Le problème de la fraude dans les concours d’intégration à la fonction publique n’est pas nouveau en Côte d’Ivoire. Depuis au moins deux décennies, la tricherie est régulièrement dénoncée par la population ivoirienne.
Malgré le temps et le changement de dirigeants, elle s’est durablement installée dans les mœurs locales au point de passer pour la norme. Aujourd’hui, concours rime aisément avec argent ou népotisme, de quoi à décourager les plus grands cerveaux que le pays a engendrés.
Pour bien faire, le ministre de la fonction publique Issa Coulibaly annonce la fin de la fraude dans les concours. Il assure vouloir mettre fin aux réseaux et aux tuyaux qui gangrène l’administration ivoirienne. Cependant pouvons-nous donner foi à une telle déclaration après les récents scandales sur les résultats des concours de la fonction publique ?
Il était bien temps
Depuis quelques années, la fraude au sein de fonction publique en Côte d’Ivoire est vue d’un mauvais œil c’est le moins que l’on puisse dire. Les agents de la fonction publique n’inspirent plus, en effet, le respect qui leur était dû avant le début des années 2000. Pour cause, la corruption au niveau des concours. Cette opinion est en grande partie fondée car l’obtention d’un concours ne se limitait plus au mérite mais aux moyens financiers ou au népotisme. L’on se rappelle encore du passage de Désiré Tagro au ministère de l’intérieur sous Laurent Gbagbo. Les Ivoiriens affirmaient alors, peut être par ironie, que tout son village travaillait dans son ministère. Avec le nouveau régime, les mêmes récriminations subsistent et la situation porte un nom : « Rattrapage ethnique ». Il suffirait désormais d’être un militant du RDR pour intégrer facilement la fonction publique. Les récentes affaires des noms à consonance nordique dans le concours du CAFOP et les rendements des étudiants de l’INFAS sont venues remettre en cause l’intégrité du processus d’intégration de cette fonction publique.

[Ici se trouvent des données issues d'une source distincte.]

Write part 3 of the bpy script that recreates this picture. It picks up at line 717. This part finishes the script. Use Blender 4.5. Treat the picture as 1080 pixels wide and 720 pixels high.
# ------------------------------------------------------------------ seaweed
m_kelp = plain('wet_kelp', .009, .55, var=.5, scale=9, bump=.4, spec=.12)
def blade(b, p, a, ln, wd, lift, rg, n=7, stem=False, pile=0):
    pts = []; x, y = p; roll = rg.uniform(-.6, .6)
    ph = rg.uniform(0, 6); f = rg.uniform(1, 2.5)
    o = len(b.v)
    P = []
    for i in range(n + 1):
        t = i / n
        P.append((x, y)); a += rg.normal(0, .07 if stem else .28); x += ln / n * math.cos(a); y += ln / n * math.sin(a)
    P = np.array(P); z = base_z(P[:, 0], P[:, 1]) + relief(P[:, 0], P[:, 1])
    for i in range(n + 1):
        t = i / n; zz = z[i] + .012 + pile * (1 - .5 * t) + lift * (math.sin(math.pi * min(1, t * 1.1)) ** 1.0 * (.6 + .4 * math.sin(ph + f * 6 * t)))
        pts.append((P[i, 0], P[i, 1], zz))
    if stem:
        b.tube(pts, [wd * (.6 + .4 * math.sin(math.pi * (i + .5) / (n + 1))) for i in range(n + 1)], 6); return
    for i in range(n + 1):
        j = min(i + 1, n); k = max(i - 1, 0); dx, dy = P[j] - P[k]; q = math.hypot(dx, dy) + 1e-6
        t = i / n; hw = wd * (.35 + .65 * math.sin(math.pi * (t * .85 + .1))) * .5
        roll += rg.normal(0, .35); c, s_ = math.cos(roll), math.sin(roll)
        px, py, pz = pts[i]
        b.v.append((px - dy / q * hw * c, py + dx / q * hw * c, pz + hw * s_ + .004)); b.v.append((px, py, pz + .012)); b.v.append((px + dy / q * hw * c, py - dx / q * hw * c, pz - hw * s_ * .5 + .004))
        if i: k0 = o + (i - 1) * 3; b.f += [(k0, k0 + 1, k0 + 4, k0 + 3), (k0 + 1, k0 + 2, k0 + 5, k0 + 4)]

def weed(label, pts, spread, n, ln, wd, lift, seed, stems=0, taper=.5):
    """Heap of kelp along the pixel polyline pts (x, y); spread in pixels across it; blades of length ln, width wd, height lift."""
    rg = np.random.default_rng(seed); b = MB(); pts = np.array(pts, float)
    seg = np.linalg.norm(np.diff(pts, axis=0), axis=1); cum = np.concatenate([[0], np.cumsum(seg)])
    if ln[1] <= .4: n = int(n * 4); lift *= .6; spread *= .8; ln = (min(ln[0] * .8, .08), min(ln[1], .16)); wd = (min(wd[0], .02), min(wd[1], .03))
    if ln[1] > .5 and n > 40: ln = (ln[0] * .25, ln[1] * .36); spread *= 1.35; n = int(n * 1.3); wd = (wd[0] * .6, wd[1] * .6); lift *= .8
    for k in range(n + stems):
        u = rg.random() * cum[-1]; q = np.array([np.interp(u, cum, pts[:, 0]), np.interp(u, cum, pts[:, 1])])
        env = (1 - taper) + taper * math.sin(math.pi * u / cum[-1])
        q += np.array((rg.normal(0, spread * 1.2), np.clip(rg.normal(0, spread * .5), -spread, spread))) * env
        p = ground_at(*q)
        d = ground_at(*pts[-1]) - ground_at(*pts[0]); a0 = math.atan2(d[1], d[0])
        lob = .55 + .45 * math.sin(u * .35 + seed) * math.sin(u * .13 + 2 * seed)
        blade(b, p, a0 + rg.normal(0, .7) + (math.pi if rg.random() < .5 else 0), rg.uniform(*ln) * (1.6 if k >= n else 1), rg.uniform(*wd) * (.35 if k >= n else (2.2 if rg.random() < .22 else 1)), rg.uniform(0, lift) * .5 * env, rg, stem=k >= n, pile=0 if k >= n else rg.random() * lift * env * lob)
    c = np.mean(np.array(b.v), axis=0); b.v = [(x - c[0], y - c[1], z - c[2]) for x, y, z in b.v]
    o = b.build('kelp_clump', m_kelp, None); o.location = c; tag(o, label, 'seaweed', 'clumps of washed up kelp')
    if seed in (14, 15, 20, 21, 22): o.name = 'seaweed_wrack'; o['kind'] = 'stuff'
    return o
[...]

La bonne volonté du ministre de la fonction publique
Le nouveau ministre de la fonction publique, le sieur Issa Coulibaly affiche une volonté d’en finir avec la corruption dans les concours en Côte d’Ivoire. Dans le cadre d’une première réunion avec les membres de son nouveau cabinet, le ministre a sonné le glas des manœuvres de corruption au sein de son ministère. « Les prétendus tuyaux et autres réseaux c’est fini » a-t-il tapé du poing sur la table. Poursuivant dans son discours il déclare :
« Notre soucis constant doit être la recherche de la qualité, de l’efficacité, de la célérité dans l’attente du résultat. ».
Il fait bien de le dire en tout cas avec le triste rendement des fonctionnaires ivoiriens, qui parfois n’existent que sur le papier. Aucune ponctualité, aucune assiduité, aucun sérieux dans le travail, conséquence d’un laxisme dans les concours.
De l’acte à la parole il y a un grand fossé
Le discours du nouveau ministre de la fonction publique de Côte d’Ivoire sonne bien mais deux problèmes majeurs se posent :
Est-il bien placé pour mener une « guerre » contre les réseaux et les tuyaux ?
Pas si sûr si l’on s’en tient au passage de l’homme au niveau des douanes ivoiriennes.
« Quand on sait que des centaines d’ex combattants et militants du RDR ont été intégrés dans les douanes, voire les régies financières sans passer par les concours et la formation à l’ENA, comment peut-on atteindre la qualité des services et même appeler à la fin des tuyaux et autres réseaux à la fonction publique ? »
s’interroge un internaute. Le passé du ministre ne plaiderait donc pas en sa faveur dans sa lutte contre la fraude aux concours de la fonction publique.
Peut-on croire que les belles paroles seront appliquées ?
Dans un pays où la complaisance, le rattrapage ethnique et le militantisme politique sont les valeurs cardinales, il est difficile de croire au changement du système. L’exemple de Gnamien Konan, DG des douanes sous Laurent Gbagbo pourrait bien inspirer les plus sceptiques. De fait, malgré la bonne volonté du haut fonctionnaire et son travail exceptionnel, la magouille aurait continué de prospérer dans les douanes. Le même scénario serait apparu dans les autres ministères.
Nous pouvons saluer la volonté affichée du nouveau ministre de la fonction publique, Issa Coulibaly, mais le réalisme nous dit de rester prudents. Dans un pays où les mauvaises pratiques sont devenues des coutumes, il serait utopique de vouloir changer les choses par la volonté d’un seul homme. Ce qu’il faut peut-être changer d’abord c’est la mentalité des Ivoiriens, trop longtemps habitués à s’accommoder de la médiocrité. Pourtant l’émergence ne pourrait être possible qu’avec la promotion du mérite qui met en scelle les intelligences nationales.